▸ Problem description
Extract the lines of the material below, beginning with the first and ending with the line that holds "else: sock.default_value = x". Skip every picture.

####

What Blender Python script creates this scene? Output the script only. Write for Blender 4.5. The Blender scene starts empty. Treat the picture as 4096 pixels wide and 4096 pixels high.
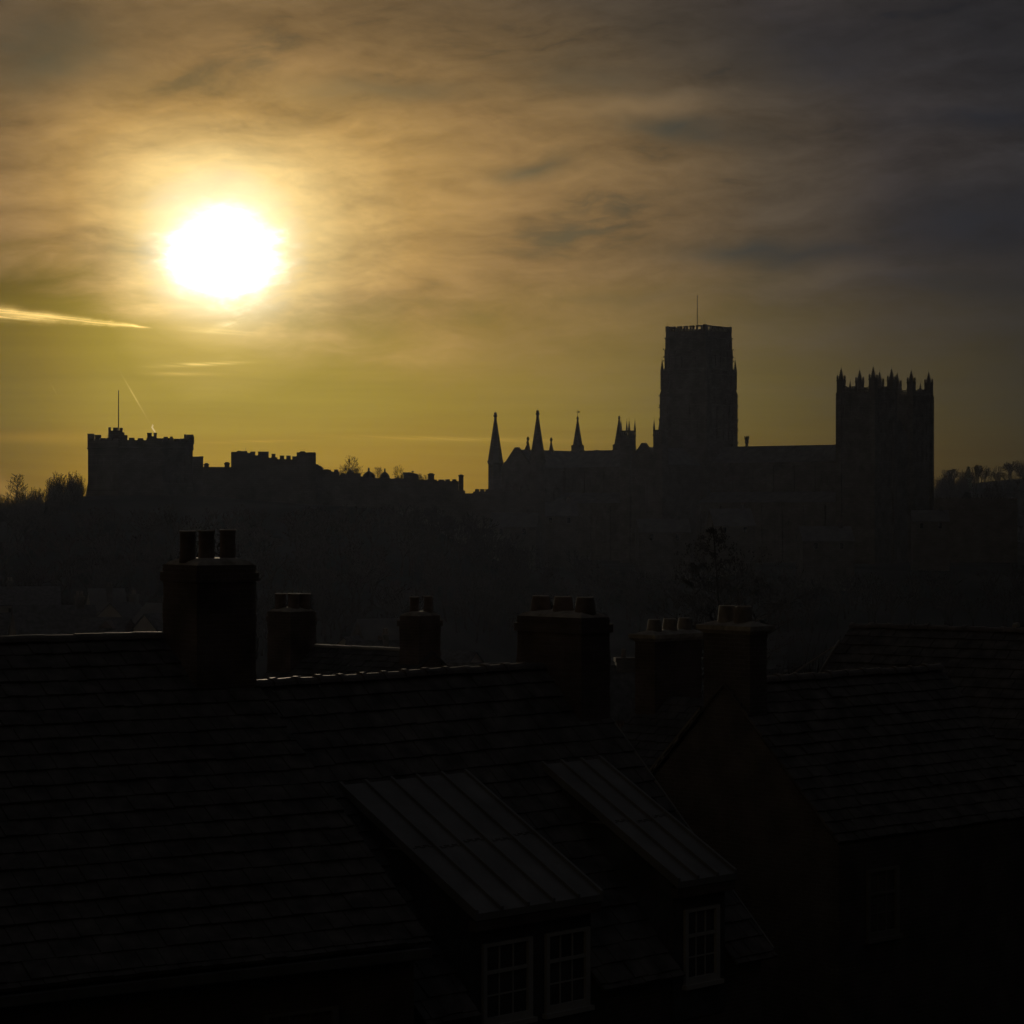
import bpy, math, random
from mathutils import Vector, Matrix, noise
R = math.radians
S = bpy.context.scene
COL = S.collection
random.seed(7)

# ------------------------------------------------------------------ camera
F = 10000.0                       # focal length in pixels of the 4096 px wide photograph
cam = bpy.data.cameras.new('camera')
cam.sensor_width = 36.0
cam.lens = 36.0 * F / 4096.0
cam.clip_start = 0.5
cam.clip_end = 9000.0
co = bpy.data.objects.new('camera', cam)
COL.objects.link(co)
co.location = (0, 0, 0)
co.rotation_euler = (R(90), 0, 0)
S.camera = co

SUN_AZ, SUN_EL = -6.65, 5.95      # degrees, azimuth measured from +Y towards +X

# ------------------------------------------------------------------ world
W = bpy.data.worlds.new('World')
S.world = W
W.use_nodes = True
NT = W.node_tree
NT.nodes.clear()


class V:
    """a scalar socket with arithmetic"""
    def __init__(s, sock): s.s = sock
    def __add__(a, b): return op('ADD', a, b)
    def __radd__(a, b): return op('ADD', b, a)
    def __sub__(a, b): return op('SUBTRACT', a, b)
    def __rsub__(a, b): return op('SUBTRACT', b, a)
    def __mul__(a, b): return op('MULTIPLY', a, b)
    def __rmul__(a, b): return op('MULTIPLY', b, a)
    def __truediv__(a, b): return op('DIVIDE', a, b)


def lk(a, b):
    NT.links.new(a.s if isinstance(a, V) else a, b)


def put(x, sock):
    if isinstance(x, V): lk(x, sock)
    else: sock.default_value = x


def op(k, *a):
    n = NT.nodes.new('ShaderNodeMath')
    n.operation = k
    for i, x in enumerate(a): put(x, n.inputs[i])
    return V(n.outputs[0])


def sstep(x, a, b, lo=0.0, hi=1.0):
    n = NT.nodes.new('ShaderNodeMapRange')
    n.interpolation_type = 'SMOOTHSTEP'
    put(x, n.inputs['Value'])
    put(a, n.inputs['From Min']); put(b, n.inputs['From Max'])
    n.inputs['To Min'].default_value = lo
    n.inputs['To Max'].default_value = hi
    return V(n.outputs['Result'])


def vec(x, y, z):
    n = NT.nodes.new('ShaderNodeCombineXYZ')
    for i, q in enumerate((x, y, z)): put(q, n.inputs[i])
    return n.outputs[0]


def nz(v, detail=4, rough=0.55, dist=0.0, scale=1.0):
    n = NT.nodes.new('ShaderNodeTexNoise')
    NT.links.new(v, n.inputs['Vector'])
    n.inputs['Scale'].default_value = scale
    n.inputs['Detail'].default_value = detail
    n.inputs['Roughness'].default_value = rough
    n.inputs['Distortion'].default_value = dist
    return V(n.outputs['Fac'])


def lin(c):
    return tuple(((v / 255) / 12.92 if v / 255 <= 0.04045 else ((v / 255 + 0.055) / 1.055) ** 2.4) for v in c)


def ramp(x, stops, maxv):
    n = NT.nodes.new('ShaderNodeValToRGB')
    put(op('DIVIDE', x, maxv), n.inputs['Fac'])
    cr = n.color_ramp
    cr.interpolation = 'EASE' if False else 'LINEAR'
    while len(cr.elements) > 1: cr.elements.remove(cr.elements[0])
    for i, (p, c) in enumerate(stops):
        e = cr.elements[0] if i == 0 else cr.elements.new(p / maxv)
        e.position = p / maxv
        e.color = lin(c) + (1,)
    return n.outputs['Color']


def mixc(fac, a, b, mode='MIX'):
    n = NT.nodes.new('ShaderNodeMix')
    n.data_type = 'RGBA'
    n.blend_type = mode
    n.clamp_factor = True
    put(fac, n.inputs['Factor'])
    for s, x in (('A', a), ('B', b)):
        k = [q for q in n.inputs if q.name == s and q.type == 'RGBA'][0]
        if isinstance(x, tuple): k.default_value = x + (1,)
        else: NT.links.new(x, k)
    return [q for q in n.outputs if q.type == 'RGBA'][0]


def scalec(c, f):
    """colour times scalar"""
    n = NT.nodes.new('ShaderNodeVectorMath')
    n.operation = 'SCALE'
    if isinstance(c, tuple): n.inputs[0].default_value = c
    else: NT.links.new(c, n.inputs[0])
    put(f, n.inputs['Scale'])
    return n.outputs[0]


def addc(a, b):
    n = NT.nodes.new('ShaderNodeVectorMath')
    n.operation = 'ADD'
    NT.links.new(a, n.inputs[0]); NT.links.new(b, n.inputs[1])
    return n.outputs[0]


def build_sky():
    tc = NT.nodes.new('ShaderNodeTexCoord')
    sp = NT.nodes.new('ShaderNodeSeparateXYZ')
    NT.links.new(tc.outputs['Generated'], sp.inputs[0])
    X, Y, Z = (V(sp.outputs[i]) for i in range(3))
    az = op('ARCTAN2', X, Y) * (180 / math.pi)
    el = op('ARCSINE', op('MINIMUM', op('MAXIMUM', Z, -1.0), 1.0)) * (180 / math.pi)

    # low frequency warp, shared
    w1 = nz(vec(az / 5.0, el / 2.2, 3.1), 3) - 0.5
    w2 = nz(vec(az / 4.0, el / 2.0, 9.7), 3) - 0.5
    azw = az + w1 * 2.6
    elw = el + w2 * 1.5
    # streak coordinates: tilt upward to the right, more so on the right hand side
    tl = el - az * 0.10 + w2 * 1.3
    fine = nz(vec(azw / 1.5, tl / 0.36, 1.7), 6, 0.58) - 0.5
    fine2 = nz(vec(azw / 0.55, (el + az * 0.18 + w1) / 0.22, 5.7), 5, 0.6) - 0.5
    med = nz(vec(azw / 3.6, tl / 0.85, 4.2), 5, 0.55) - 0.5
    big = nz(vec(az / 7.5, (elw - az * 0.08) / 2.4, 7.9), 4, 0.5) - 0.5

    dx = az - SUN_AZ
    dy = el - SUN_EL
    dl = op('MAXIMUM', dx * -1.0, 0.0)
    dxo = dx * (1.0 + sstep(dl, 1.2, 4.5, 0.0, 0.42))
    up = sstep(dy, 1.4, 4.8, 1.0, 2.8)
    r = op('SQRT', dxo * dxo + dy * dy * up) + fine * 0.55 + med * 0.7
    r = op('MAXIMUM', r, 0.0)

    cloud = ramp(r, [(0, (255, 240, 200)), (1.5, (255, 230, 172)), (2.1, (238, 204, 134)), (3.0, (200, 165, 102)),
                     (4.5, (173, 137, 79)), (7, (140, 110, 67)), (9.5, (114, 91, 59)), (12.5, (77, 66, 52)),
                     (15.5, (53, 48, 46)), (19, (39, 38, 40)), (28, (31, 30, 33)), (60, (26, 26, 27))], 60.0)
    clear = ramp(r, [(0, (255, 236, 170)), (1.5, (250, 215, 125)), (2.3, (196, 168, 80)), (3.5, (165, 142, 52)),
                     (6, (152, 127, 43)), (8.5, (134, 113, 42)), (11.5, (106, 91, 40)), (15, (77, 66, 34)),
                     (19, (51, 46, 31)), (28, (34, 32, 32)), (60, (26, 26, 27))], 60.0)

    # multiplicative structure of the cloud sheet
    front = sstep(op('ABSOLUTE', az), 25.0, 60.0, 1.0, 0.35)
    m = 1.0 + (fine * 0.72 + fine2 * 0.34 + med * 1.05 + big * 1.2) * front
    # darker, bluer gaps
    gap = sstep(big * 1.25 + med * 0.9 + fine * 0.5, -0.10, -0.36)

    def spot(px, py, hw, hh, tilt=0.0, power=1.0, wn=None):
        a0 = math.degrees(math.atan2(px - 2048, F))
        e0 = math.degrees(math.atan2(2048 - py, F))
        k = 180 / math.pi / F
        c, s = math.cos(R(tilt)), math.sin(R(tilt))
        ax = (azw if wn else az) - a0
        ey = (elw if wn else el) - e0
        u = (ax * c + ey * s) / (hw * k)
        v = (ey * c - ax * s) / (hh * k)
        return op('EXPONENT', (u * u + v * v) * -1.0) * power

    dark = gap * sstep(r, 3.5, 9.0, 0.15, 1.0)
    for args in ((3150, 990, 420, 48, 0, 1.0), (2700, 520, 260, 55, -4, 0.9), (120, 230, 330, 120, 6, 0.9), (2120, 668, 130, 38, 4, 0.9),
                 (1560, 370, 380, 42, -3, 0.55), (3900, 900, 420, 110, 0, 0.6), (2400, 330, 300, 120, -6, 0.5),
                 (3300, 240, 520, 150, -8, 0.5), (3950, 480, 400, 60, 0, 0.6), (3900, 1120, 380, 60, 0, 0.5), (2500, 1175, 300, 26, 3, 0.3)):
        dark = op('MAXIMUM', dark, spot(*args, wn=True) * (1.0 + fine * 1.4))
    light = spot(2620, 430, 420, 50, 8, 0.42, True) + spot(1300, 330, 380, 80, -8, 0.20, True) + spot(600, 640, 420, 70, -6, 0.14, True) \
        + spot(3350, 1080, 480, 50, 4, 0.32, True) + spot(2700, 720, 500, 90, 10, 0.18, True) + spot(2150, 600, 200, 40, 5, 0.25, True) \
        + spot(1050, 260, 300, 60, -20, 0.22, True)
    m = m + light
    sheet = scalec(cloud, op('MAXIMUM', m, 0.3))
    bluish = scalec(mixc(1.0, cloud, (0.58, 0.79, 1.12), 'MULTIPLY'), 0.80 + fine * 0.3)
    sheet = mixc(dark * 0.85, sheet, bluish)

    # lower edge of the sheet: high on the left, lower to the right of the sun
    edge = sstep(az, -12.0, -5.0, 5.7, 3.9)
    wid = sstep(az, -7.0, 3.0, 0.75, 2.6)
    mask = sstep((el - edge + (med * 1.6 + fine * 0.9)) / wid, -1.0, 1.0)
    mask = mask * sstep(az, 16.0, 40.0, 1.0, 0.9)
    # the clear olive band under it, faint level streaks and orange towards the horizon
    hs = nz(vec(az / 6.0, (el + w2 * 0.25) / 0.22, 2.2), 4, 0.5) - 0.5
    low = scalec(clear, (0.93 + hs * 0.22 + med * 0.14) * sstep(az, -12.0, -8.3, 0.66, 1.0) * (1.0 - spot(150, 1130, 520, 95) * 0.28))
    org = sstep(el + hs * 0.9, 2.6, 0.4)
    low = mixc(org * sstep(op('ABSOLUTE', az), 18.0, 45.0, 0.9, 0.0), low, mixc(1.0, low, (1.02, 0.84, 0.55), 'MULTIPLY'))
    sky = mixc(mask, low, sheet)

    def add(fac, c):
        nonlocal sky
        sky = addc(sky, scalec(c, fac))
    # bright slivers of cloud below the sheet
    hair = 0.55 + 0.9 * nz(vec(az / 1.6, (el + az * 0.085) / 0.045, 0.4), 4, 0.6)
    hairs = op('MAXIMUM', (hair - 0.82) * 3.6, 0.0)
    kd = 180 / math.pi / F
    px_ = (az - math.degrees(math.atan2(-2048, F))) / kd             # along the sliver, from the left
    vv = ((el - math.degrees(math.atan2(2048 - 1268, F))) / kd + px_ * 0.086 + fine2 * 22.0) / op('MAXIMUM', 21.0 - px_ * 0.030, 3.0)
    st = op('EXPONENT', vv * vv * -1.0) * sstep(px_, 600.0, 520.0) * sstep(px_, -500.0, 150.0, 0.6, 1.0)
    add(st * (0.25 + hairs * 0.8) * 1.15, (1.0, 0.66, 0.22))
    st2 = spot(800, 1462, 140, 7, 3.0)
    add(st2 * hairs * 0.42, (1.0, 0.70, 0.25))
    add(spot(720, 1500, 130, 7, 0) * hairs * 0.16, (1.0, 0.62, 0.2))
    add(spot(890, 1332, 130, 10, -4) * hairs * 0.26, (1.0, 0.72, 0.3))
    add(spot(1850, 1756, 420, 8, -1.2) * hairs * 0.13, (1.0, 0.52, 0.10))
    add(spot(1010, 1768, 150, 5, 1.5) * hairs * 0.13, (1.0, 0.52, 0.10))
    add(spot(180, 1755, 330, 22, 0) * 0.06, (1.0, 0.45, 0.08))
    add(spot(0, 1950, 90, 40, -30) * 0.08, (1.0, 0.55, 0.18))
    # vapour trail
    tr = spot(537, 1590, 70, 2.8, -60) * (0.5 + 1.2 * nz(vec(az * 6.0, el * 6.0, 1.0), 3))
    add(tr * 0.18, (1.0, 0.72, 0.3))
    add(spot(216, 1566, 18, 2.0, -60) * 0.05, (1.0, 0.7, 0.3))
    # the burnt-out sun behind the veil
    cx = (az - (SUN_AZ + 0.06)) * 0.98
    cy = (el - (SUN_EL - 0.12)) * 0.97
    cyl = op('MAXIMUM', cy * -1.0, 0.0)
    rb = cx * cx * 0.99 + cy * cy * 1.30 + cyl * cyl * 0.3
    rb = op('SQRT', op('MAXIMUM', rb, 0.0)) * (1.0 + fine * 0.75 + fine2 * 0.45 + med * 0.45)
    add(op('EXPONENT', rb * rb * -1.75) * 13.0, (1.0, 0.88, 0.60))
    add(op('EXPONENT', rb * -1.45) * 0.30 * op('MINIMUM', op('MAXIMUM', 1.0 + (m - 1.0) * 1.5 + fine2 * 0.8, 0.25), 1.9), (1.0, 0.80, 0.46))

    nish = NT.nodes.new('ShaderNodeTexSky')
    nish.sky_type = 'NISHITA'
    nish.sun_disc = False
    nish.sun_elevation = R(SUN_EL)
    nish.sun_rotation = R(SUN_AZ)
    sky = addc(sky, scalec(nish.outputs['Color'], 0.00012))
    # nothing but dim ground light below the horizon
    sky = scalec(sky, sstep(el, -6.0, -1.0, 0.15, 1.0))
    # the sky behind the viewer is darkest low down, brighter overhead
    back = sstep(op('ABSOLUTE', az), 40.0, 110.0)
    sky = scalec(sky, (1.0 - back * sstep(el, 50.0, 10.0) * 0.76) * (1.0 + 1.15 * sstep(el, 22.0, 60.0)))
    bg = NT.nodes.new('ShaderNodeBackground')
    NT.links.new(sky, bg.inputs['Color'])
    bg.inputs['Strength'].default_value = 1.0
    out = NT.nodes.new('ShaderNodeOutputWorld')
    NT.links.new(bg.outputs[0], out.inputs['Surface'])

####

▸ Solution to this problem
What Blender Python script creates this scene? Output the script only. Write for Blender 4.5. The Blender scene starts empty. Treat the picture as 4096 pixels wide and 4096 pixels high.
import bpy, math, random
from mathutils import Vector, Matrix, noise
R = math.radians
S = bpy.context.scene
COL = S.collection
random.seed(7)

# ------------------------------------------------------------------ camera
F = 10000.0                       # focal length in pixels of the 4096 px wide photograph
cam = bpy.data.cameras.new('camera')
cam.sensor_width = 36.0
cam.lens = 36.0 * F / 4096.0
cam.clip_start = 0.5
cam.clip_end = 9000.0
co = bpy.data.objects.new('camera', cam)
COL.objects.link(co)
co.location = (0, 0, 0)
co.rotation_euler = (R(90), 0, 0)
S.camera = co

SUN_AZ, SUN_EL = -6.65, 5.95      # degrees, azimuth measured from +Y towards +X

# ------------------------------------------------------------------ world
W = bpy.data.worlds.new('World')
S.world = W
W.use_nodes = True
NT = W.node_tree
NT.nodes.clear()


class V:
    """a scalar socket with arithmetic"""
    def __init__(s, sock): s.s = sock
    def __add__(a, b): return op('ADD', a, b)
    def __radd__(a, b): return op('ADD', b, a)
    def __sub__(a, b): return op('SUBTRACT', a, b)
    def __rsub__(a, b): return op('SUBTRACT', b, a)
    def __mul__(a, b): return op('MULTIPLY', a, b)
    def __rmul__(a, b): return op('MULTIPLY', b, a)
    def __truediv__(a, b): return op('DIVIDE', a, b)


def lk(a, b):
    NT.links.new(a.s if isinstance(a, V) else a, b)


def put(x, sock):
    if isinstance(x, V): lk(x, sock)
    else: sock.default_value = x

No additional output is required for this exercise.